Begin with the first line below and retype each line exactly through the line containing "COL = S.collection". Any pictures are to be left out.

Supplied information -
========================================================================

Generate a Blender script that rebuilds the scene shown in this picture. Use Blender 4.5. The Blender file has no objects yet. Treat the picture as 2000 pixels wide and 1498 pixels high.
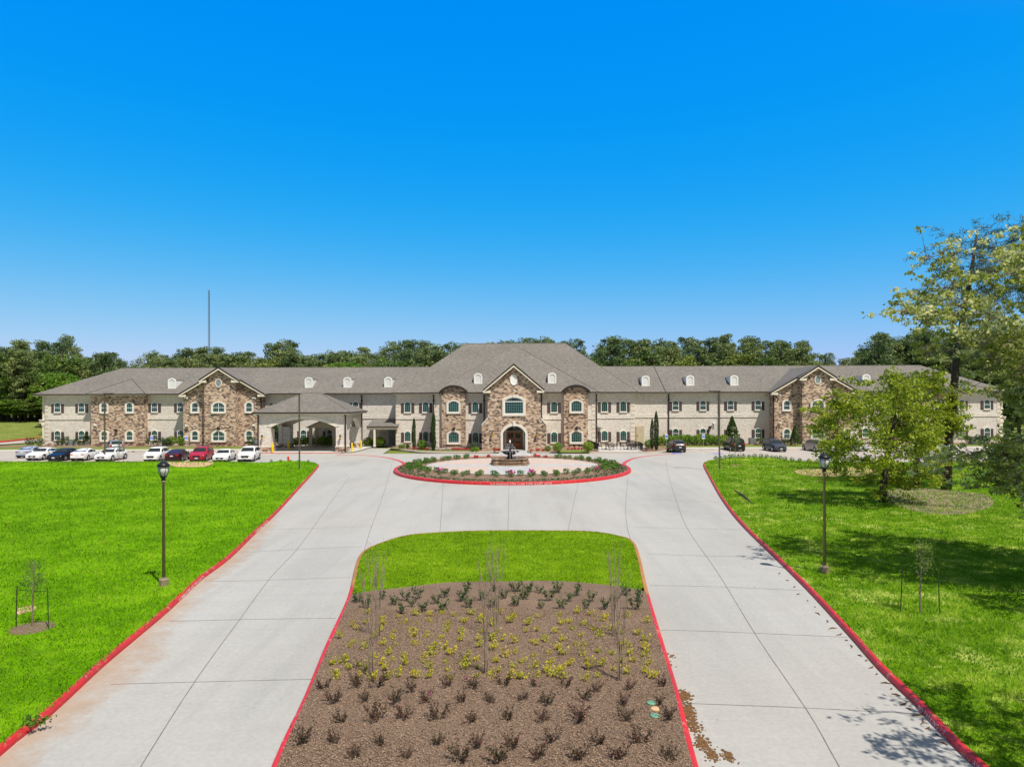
import bpy, math, random
import numpy as np
from mathutils import Vector, Matrix
random.seed(7); rng = np.random.default_rng(7)
R_ = math.radians
S = bpy.context.scene
COL = S.collection

# ------------------------------------------------------------- camera, sky, sun, exposure
CAM_H, F, PX, PY, ROLL = 6.8, 1334.0, 1000.0, 778.0, 0.0035
cd = bpy.data.cameras.new('camera'); cam = bpy.data.objects.new('camera', cd); COL.objects.link(cam)
cd.sensor_width = 36; cd.lens = 36*F/2000; cd.shift_y = (PY-749)/2000; cd.clip_end = 6000; cd.clip_start = .2
cam.matrix_world = Matrix.Translation((0, 0, CAM_H)) @ Matrix.Rotation(math.pi/2, 4, 'X') @ Matrix.Rotation(-ROLL, 4, 'Z')
S.camera = cam
SUN = Vector((.34, -.43, 1.0)).normalized()
EL = math.asin(SUN.z); AZ = math.atan2(SUN.x, SUN.y)
w = bpy.data.worlds.new('World'); S.world = w; w.use_nodes = True
nt = w.node_tree; nt.nodes.clear()
sky = nt.nodes.new('ShaderNodeTexSky'); sky.sky_type = 'NISHITA'; sky.sun_disc = False
sky.sun_elevation = EL; sky.sun_rotation = AZ; sky.air_density = 1.35; sky.dust_density = .35; sky.ozone_density = 5.0; sky.altitude = 0
sepc = nt.nodes.new('ShaderNodeSeparateColor'); cmb = nt.nodes.new('ShaderNodeCombineColor')
nt.links.new(sky.outputs[0], sepc.inputs[0])
for k_, (mul_, add_) in enumerate(((.745, -1.62), (.457, .65), (-.05, 5.55))):     # deeper, more saturated blue than the raw model
    mn = nt.nodes.new('ShaderNodeMath'); mn.operation = 'MULTIPLY_ADD'; mn.inputs[1].default_value = mul_; mn.inputs[2].default_value = add_
    mx_ = nt.nodes.new('ShaderNodeMath'); mx_.operation = 'SMOOTH_MAX'; mx_.inputs[1].default_value = 0; mx_.inputs[2].default_value = .9
    nt.links.new(sepc.outputs[k_], mn.inputs[0]); nt.links.new(mn.outputs[0], mx_.inputs[0]); nt.links.new(mx_.outputs[0], cmb.inputs[k_])
# pale sky added overhead and sunward to take blue out of the shade
tcw = nt.nodes.new('ShaderNodeTexCoord'); dt = nt.nodes.new('ShaderNodeVectorMath'); dt.operation = 'DOT_PRODUCT'; dt.inputs[1].default_value = (SUN.x*.55, SUN.y*.55-.25, .95)
nt.links.new(tcw.outputs['Generated'], dt.inputs[0])
mr = nt.nodes.new('ShaderNodeMapRange'); mr.interpolation_type = 'SMOOTHSTEP'; mr.inputs[1].default_value = .12; mr.inputs[2].default_value = .62; mr.inputs[3].default_value = 0; mr.inputs[4].default_value = 1
pale_fill = nt.nodes.new('ShaderNodeMix'); pale_fill.data_type = 'RGBA'; pale_fill.inputs[7].default_value = (1.6, 1.75, 2.0, 1)
nt.links.new(dt.outputs['Value'], mr.inputs[0]); nt.links.new(mr.outputs[0], pale_fill.inputs[0]); nt.links.new(cmb.outputs[0], pale_fill.inputs[6])
bg = nt.nodes.new('ShaderNodeBackground'); bg.inputs[1].default_value = .14
wo = nt.nodes.new('ShaderNodeOutputWorld')
nt.links.new(pale_fill.outputs[2], bg.inputs[0]); nt.links.new(bg.outputs[0], wo.inputs[0])
sd = bpy.data.lights.new('sun', 'SUN'); sd.energy = 4.75; sd.angle = R_(.5); sd.color = (1, .935, .83)
so = bpy.data.objects.new('sun', sd); COL.objects.link(so); so.location = (60, -40, 90)
so.rotation_euler = SUN.to_track_quat('Z', 'Y').to_euler()
S.view_settings.view_transform = 'Standard'; S.view_settings.look = 'None'; S.view_settings.gamma = 1
S.view_settings.exposure = 0.3
S.cycles.max_bounces = 6; S.cycles.diffuse_bounces = 3; S.cycles.transparent_max_bounces = 8
S.cycles.use_denoising = True

# ------------------------------------------------------------- pixel <-> place helpers
def uv(px, py):
    dx, dy = px-PX, py-PY
    return dx-dy*ROLL, dy+dx*ROLL
def gp(px, py, z=0.0):
    u, v = uv(px, py); D = F*(CAM_H-z)/v
    return (u/F*D, D)
def fx(px, Y, py=820): return uv(px, py)[0]/F*Y
def fz(px, py, Y): return CAM_H-uv(px, py)[1]/F*Y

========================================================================

Exercise solution -
Generate a Blender script that rebuilds the scene shown in this picture. Use Blender 4.5. The Blender file has no objects yet. Treat the picture as 2000 pixels wide and 1498 pixels high.
import bpy, math, random
import numpy as np
from mathutils import Vector, Matrix
random.seed(7); rng = np.random.default_rng(7)
R_ = math.radians
S = bpy.context.scene
COL = S.collection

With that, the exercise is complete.